Global trade and economic development in 2025 faced high uncertainty amid adjustments in U.S. trade policies, rising protectionism, ongoing supply chain restructuring, and geopolitical risks, which in turn affected demand in the shipping market. Yang Ming’s Trans-Pacific services were impacted by tariff-related factors that dampened shipment momentum. However, European and Intra-Asia markets remained relatively stable. On the supply side, carriers continued rerouting vessels via the Cape of Good Hope amid the volatile Middle East and the Red Sea tensions. Congestion at major ports in Europe and Asia extended vessel waiting and turnaround times. Additionally, carriers adjusted sailing speeds to comply with environmental regulations; both factors helped to mitigate the pressure caused by the influx of newbuild capacity. Meanwhile, Yang Ming continued to optimize its service network and adjust vessel deployment flexibly while accelerating the renewal of vessels and containers to support operational growth. As a result, the Company recorded a positive performance in 2025, marking its sixth consecutive year of profitability.

Looking ahead, trade protectionism and geopolitical crises remain persistent. The escalating conflicts in the Middle East and the Red Sea have had an impact on the region and the stability of the maritime supply chain. For safety considerations, the rerouting measures have resulted in reduced capacity on the routes of Middle East. Complex transshipment arrangements have also increased operational challenges, placing additional pressure on port operations and increasing the risk of terminal congestion while pushing up insurance premiums and bunker costs.

On the supply side, the global container capacity is set to expand further, with approximately 1.59 million TEU scheduled for delivery in 2026. According to the February report by Alphaliner, global shipping supply growth for 2026 has been slightly revised upward to 3.8%, while demand growth is expected to remain at 2.5%, the supply-demand gap is projected to narrow. Furthermore, with decarbonization standards becoming increasingly stringent, necessary measures such as slow steaming and the gradual retirement of older tonnage are expected. These factors may accelerate the scrapping of aging vessels and contribute to a contraction in available supply, helping to offset a proportion of new capacity.

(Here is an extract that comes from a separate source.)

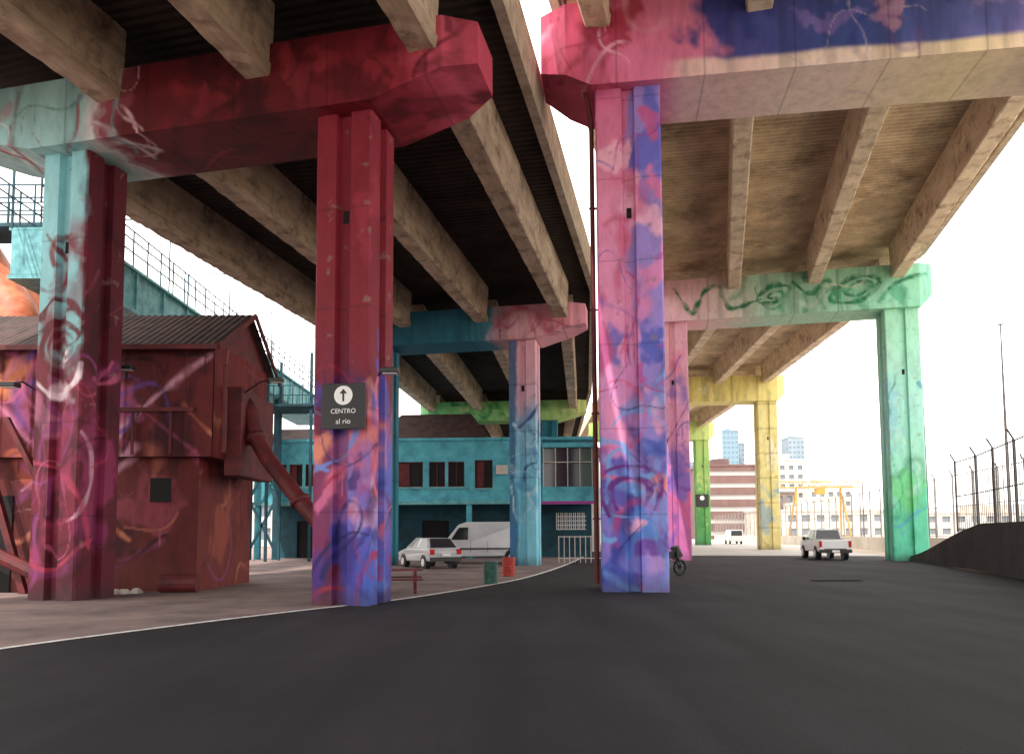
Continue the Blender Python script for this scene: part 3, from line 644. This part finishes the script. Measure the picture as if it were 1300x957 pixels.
# ---------------------------------------------------------------- conveyor gallery (teal) + orange chutes
cg=empty("conveyor_gallery")
mb=MB(); X=-15.6
mb.box(X-2.2,X,26,62,10.9,12.5)
for y in np.arange(28,62,2.4): mb.box(X,X+.08,y,y+.12,10.9,12.5)
mb.box(X-2.3,X+.14,26,62,12.51,12.62); mb.box(X-2.3,X+.14,26,62,10.75,10.89)
mb.obj("gallery_body",M_tsteel,cg)
mb=MB()
for y in np.arange(24,62,1.2):
    for xx in (X+.1,X-2.2): mb.bar((xx,y,12.6),(xx,y,14.1),.05)
for xx in (X+.1,X-2.2):
    for z in (13.2,13.7,14.1): mb.bar((xx,24,z),(xx,62,z),.045)
for y in np.arange(26,60,7.2): mb.bar((X-2.2,y,12.6),(X-2.2,y,16.0),.07); mb.bar((X-2.2,y,16),(X+.1,y,16),.05); mb.bar((X+.1,y,12.6),(X+.1,y,16.0),.05)
mb.obj("gallery_railings",M_teald,cg)
mb=MB()
for y in (36,50):
    for xx in (X-2,X-.2): mb.bar((xx,y,0),(xx,y,10.75),.35)
    for z0,z1 in ((.5,4),(4,7.5),(7.5,10.7)): mb.bar((X-2,y,z0),(X-.2,y,z1),.15); mb.bar((X-.2,y,z0),(X-2,y,z1),.15)
mb.box(X-.5,X+3.2,46,49,9.6,9.75)
for xx in np.arange(X+.2,X+3.3,.6): mb.bar((xx,46,9.7),(xx,46,10.9),.05); mb.bar((xx,49,9.7),(xx,49,10.9),.05)
for z in (10.3,10.9): mb.bar((X+.2,46,z),(X+3.2,46,z),.05); mb.bar((X+3.2,46,z),(X+3.2,49,z),.05)
for xx in (X+.4,X+3.1): mb.bar((xx,46.2,0),(xx,46.2,13),.16); mb.bar((xx,48.8,0),(xx,48.8,13),.16)
mb.obj("trestle_and_platform",M_teald,cg)
oc=empty("grain_silo_chutes")
mb=MB(); mb.tube([(-25,30,15.5),(-21.5,29,13.2),(-19,28,10.2),(-17.6,27,8.3)],[.9,.9,.8,.6],20); mb.tube([(-24,30,10.5),(-19.5,28.5,10.4),(-17.5,28,9.2)],.45,14); mb.obj("chutes",M_orange,oc,smooth=True)
mb=MB(); mb.tube([(-24.5,34,0),(-24.5,34,13)],3.6,40); mb.obj("silo_body",M_orange,oc)
mb=MB()
for x in np.arange(-27,-15.4,1.0): mb.bar((x,27.5,13.4),(x,27.5,14.9),.05); mb.bar((x,29,13.4),(x,29,14.9),.05)
for z in (13.9,14.4,14.9): mb.bar((-27,27.5,z),(-15.5,27.5,z),.045); mb.bar((-27,29,z),(-15.5,29,z),.045)
mb.box(-27,-15.5,27.4,29.1,13.25,13.4)
for x in (-26,-20.5): mb.bar((x,28.2,14),(x,28.2,17),.08)
mb.obj("catwalk",M_teald,oc)
# ---------------------------------------------------------------- sign on red column
sg=empty("direction_sign",(-3.82,16.85,0),-R(9))
mb=MB(); mb.box(-.52,.52,-.02,.02,4.0,5.05); mb.obj("board",M_sign,sg,bevel=.01)
mb=MB(); mb.box(-.3,.3,.02,.35,4.2,4.26); mb.box(-.3,.3,.02,.35,4.9,4.96); mb.obj("brackets",M_black,sg)
n=40; V=[(.22*math.cos(2*math.pi*k/n),-.026,4.77+.22*math.sin(2*math.pi*k/n)) for k in range(n)]
mesh_obj("roundel",V,[tuple(range(n))[::-1]],M_signw,sg)
mesh_obj("arrow",[(-.022,-.032,4.63),(.022,-.032,4.63),(.022,-.032,4.82),(-.022,-.032,4.82),(-.09,-.032,4.81),(.09,-.032,4.81),(0,-.032,4.92)],[(0,1,2,3),(4,5,6)],M_sign,sg)
def text(s,x,z,size,par,y=-.026):
    cu=bpy.data.curves.new("text_"+s,'FONT'); cu.body=s; cu.size=size; cu.align_x='CENTER'; cu.extrude=.001
    o=bpy.data.objects.new("lettering_"+s.split()[0].lower(),cu); o.data.materials.append(M_signw); link(o,par); o.location=(x,y,z); o.rotation_euler=(R(90),0,0)
text("CENTRO",0,4.36,.15,sg); text("al rio",0,4.12,.17,sg)
s2=empty("direction_sign",(25.9,101.9,0)); mb=MB(); mb.box(-.9,.9,-.03,.03,5.2,6.9); mb.obj("board",M_sign,s2)
V=[(.32*math.cos(2*math.pi*k/n),-.04,6.4+.32*math.sin(2*math.pi*k/n)) for k in range(n)]; mesh_obj("roundel",V,[tuple(range(n))[::-1]],M_signw,s2)
# ---------------------------------------------------------------- vehicles (front = +Y local)
def pri(name,pts,hws,m,parent,bevel=.04):
    n=len(pts); V=[(-h,y,z) for (y,z),h in zip(pts,hws)]+[(h,y,z) for (y,z),h in zip(pts,hws)]
    F=[tuple(range(n)),tuple(range(2*n-1,n-1,-1))]+[(i,i+n,(i+1)%n+n,(i+1)%n) for i in range(n)]
    o=mesh_obj(name,V,F,m,parent)
    bm=bmesh.new(); bm.from_mesh(o.data); bmesh.ops.recalc_face_normals(bm,faces=bm.faces); bm.to_mesh(o.data); bm.free()
    if bevel:
        md=o.modifiers.new("b","BEVEL"); md.width=bevel; md.segments=3; md.limit_method='ANGLE'; md.angle_limit=R(25)
    return o
def panel(mb,q,ins=.1,off=.012):
    q=[Vector(p) for p in q]; c=sum(q,Vector())/4; nrm=(q[1]-q[0]).cross(q[2]-q[1]).normalized()
    mb.add([tuple(p+(c-p)*ins+nrm*off) for p in q],[(0,1,2,3)])
def greenhouse(par,yb0,yt0,yt1,yb1,z0,z1,h0,h1,paint):
    pri("cabin",[(yb0,z0),(yt0,z1),(yt1,z1+.02),(yb1,z0)],[h0,h1,h1,h0],paint,par,.05)
    mb=MB()
    panel(mb,[(-h0,yb0,z0),(h0,yb0,z0),(h1,yt0,z1),(-h1,yt0,z1)],.13)
    panel(mb,[(h0,yb1,z0),(-h0,yb1,z0),(-h1,yt1,z1),(h1,yt1,z1)],.1)
    ym_=(yb0+yb1)/2; yt_=(yt0+yt1)/2
    for s in (1,-1):
        for (a,b,c,d) in ((yb0,ym_-.04,yt_-.04,yt0),(ym_+.04,yb1,yt1,yt_+.04)):
            q=[(s*h0,a,z0),(s*h0,b,z0),(s*h1,c,z1),(s*h1,d,z1)]
            if s<0: q=q[::-1]
            panel(mb,q,.14)
    mb.obj("windows",M_glass,par)
def wheels(par,ys,hw,r,w=.22):
    k=0
    for y in ys:
        for s in (-1,1):
            k+=1; mb=MB(); mb.tube([(s*(hw-w),y,r),(s*(hw-w*.1),y,r),(s*hw,y,r)],[r,r,r*.93],24); mb.obj("tyre_%d"%k,M_tyre,par)
            mb=MB(); mb.tube([(s*(hw-.02),y,r),(s*(hw+.012),y,r)],r*.62,18); mb.obj("hub_%d"%k,M_chrome,par)
def arches(par,ys,hw,r):
    mb=MB()
    for y in ys:
        for s in (-1,1): mb.tube([(s*(hw-.25),y,r+.02),(s*(hw+.004),y,r+.02)],r*1.16,24)
    mb.obj("wheel_arches",M_black,par)
pk=empty("pickup_truck",(19.3,46.5,0),-R(9))
pri("body",[(-2.6,.5),(-2.6,1.18),(1.2,1.2),(2.35,1.12),(2.6,.9),(2.6,.45)],[.88,.9,.9,.88,.84,.86],M_wcar,pk,.05)
greenhouse(pk,-1.05,-.85,.55,1.35,1.19,1.8,.84,.7,M_wcar)
mb=MB(); mb.box(-.78,.78,-2.5,-1.15,1.2,1.21); mb.box(-.9,.9,-2.72,-2.6,.42,.62); mb.box(-.62,.62,-2.63,-2.605,.63,.67); mb.obj("bed_and_bumper",M_black,pk)
mb=MB(); mb.box(-.9,-.74,-2.625,-2.603,.75,1.12); mb.box(.74,.9,-2.625,-2.603,.75,1.12); mb.obj("tail_lights",M_redl,pk)
mb=MB(); mb.box(-.2,.2,-2.735,-2.722,.46,.58); mb.obj("plate",M_signw,pk)
for s in (-1,1):
    mb=MB(); mb.box(*((.86,1.04) if s>0 else (-1.04,-.86)),.95,1.1,1.15,1.35); mb.obj("mirror",M_black,pk)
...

Amid ongoing adjustments in global industrial structures and the reshaping of supply chains, Yang Ming will focus on enhancing operational flexibility and market responsiveness. The Company will closely monitor global trade flows and demand trends, optimize its service network and capacity deployment accordingly, strengthening service stability and competitiveness. Yang Ming will continue to optimize its fleet structure through the deployment of energy-efficient and smart vessels, while maintaining environmental compliance and energy-risk diversification. The Company remains committed to operational resilience through the gradual replacement of aging vessels, aiming to enhance overall fleet efficiency while further strengthening customer service and slot utilization.